Dans un surplus généralisé de liquidités, dans lequel le capital d’investissement bouleverse les flux d’échange des matières premières, l’inflation, plutôt que la déflation, en résulte – une inflation probablement très rapide, plutôt que l’inflation modérée de 5 à 10% que nous avons connue dans les années 70. Cette inflation accroît encore plus la demande de matières premières, aggravant ainsi le problème. Les entreprises incapables d’obtenir les matières premières ferment, les revenus réels des ouvriers chutent fortement (même s’ils conservent leurs emplois) et le PIB baisse de façon équivalente à une situation de déflation.

Nous n’avons jamais connu d’hyper-inflation mondiale, dans laquelle l’argent, qui ne permet plus d’acheter de marchandises, devient sans valeur. Dans des pays particuliers, les guerres ont produit cet effet, notamment dans les guerres révolutionnaires aux Etats-Unis et en France, lorsque les « continentals » et les « assignats » ne valaient plus rien. Des effets similaires ont été produits en Amérique Latine par un excès de monnaie fiduciaire : lors de périodes d’hyper-inflation, les Argentins ont connu la famine, même si leur pays est l’un des plus gros producteurs de nourriture au monde. Toutefois, sur le plan mondial, nous n’avons rien connu de pire que l’inflation mondiale modérée des années 70, dans laquelle les flux commerciaux ont été perturbés et les revenus et les actifs affectés ; mais les matières premières restaient généralement disponibles sur le marché et si la production s’était affaiblie, elle n’avait pas fortement décliné.

La fascination d’ajouter un autre chapitre dans les manuels des historiens de l’économie n’est pas suffisante pour faire de l’hyper-inflation mondiale autre chose qu’un événement qui doit être évité à tout prix. Cela pourrait aider le « Bernanke » de 2080 à prendre de meilleures décisions de politique monétaire que l’actuel président de la Réserve Fédérale, puisqu’il aurait l’occasion d’être le meilleur expert dans le monde sur le crash hyper-inflationniste de 2011. Cependant, en ce qui concerne cet article, les générations futures peuvent saisir leurs chances – nous devons absolument éviter que l’hyper-inflation ne se produise au cours de cette génération.

Le coût pour éviter un tel désastre semble plus élevé de jour en jour. Une fois que des articles commencent à paraître dans le Financial Times sur des investisseurs qui choisissent d’acheter des matières premières physiques plutôt que des contrats à terme, les investisseurs seront attirés en beaucoup plus grand nombre par cette activité. Un resserrement modéré de la politique monétaire, qui aurait très bien pu défléchir les forces de l’hyper-inflation, s’il avait été instauré, il y a plusieurs mois, pourrait se révéler inefficace à ce stade.
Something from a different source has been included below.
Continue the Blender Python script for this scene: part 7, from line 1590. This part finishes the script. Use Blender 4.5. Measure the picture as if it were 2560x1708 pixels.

Pour déterminer la politique monétaire nécessaire, le cours de l’or fournit un outil très utile de signal (et le record qu’il a définitivement atteint la semaine dernière est une mise en garde sérieuse). Cela n’a absolument aucune importance que les investisseurs demandent de l’or physique plutôt que des contrats à terme sur l’or, parce que l’or n’a que peu d’importance industrielle et les stocks d’or disponibles dans les « inventaires » [des banques centrales] comme à Fort Knox sont beaucoup plus que suffisants pour subvenir à ces utilisations pour les dix prochaines années, si nécessaire.

Cependant, l’envie soudaine d’investir dans les matières premières est étroitement liée à l’envie d’investir dans l’or : les deux reflètent une méfiance tout à fait justifiée dans la monnaie fiduciaire et le désir de détenir des biens dont la valeur est sûre à long terme. Voilà pourquoi le cours de l’or permet de montrer aux décideurs politiques si leur politique monétaire est appropriée.

Si, à la suite de sa récente envolée, le cours de l’or continue d’augmenter, en direction de 2.400 dollars l’once, l’équivalent en monnaie d’aujourd’hui de son zénith de 1980, ce sera un excellent signal que la politique monétaire a un besoin urgent d’être resserrée.

Si, après un premier resserrement monétaire, le cours de l’or redescend pendant quelques semaines et qu’il franchit ensuite ses derniers plus hauts, ce développement sera le signal que la politique doit être resserrée un peu plus, alors que la fuite vers les matières premières ne s’est pas arrêtée.

Ce sera seulement lorsque le cours de l’or aura définitivement fait machine arrière, baissant de 25% ou plus depuis ses plus hauts, que les décideurs politiques sauront qu’ils ont réussi à casser la folie de l’investissement dans les matières premières. Un tel développement ne se produira probablement pas avant un krach définitif sur le marché [US] des obligations d’Etat, obligeant les décideurs politiques à s’occuper de leurs gigantesques déficits budgétaires comme d’une affaire urgente.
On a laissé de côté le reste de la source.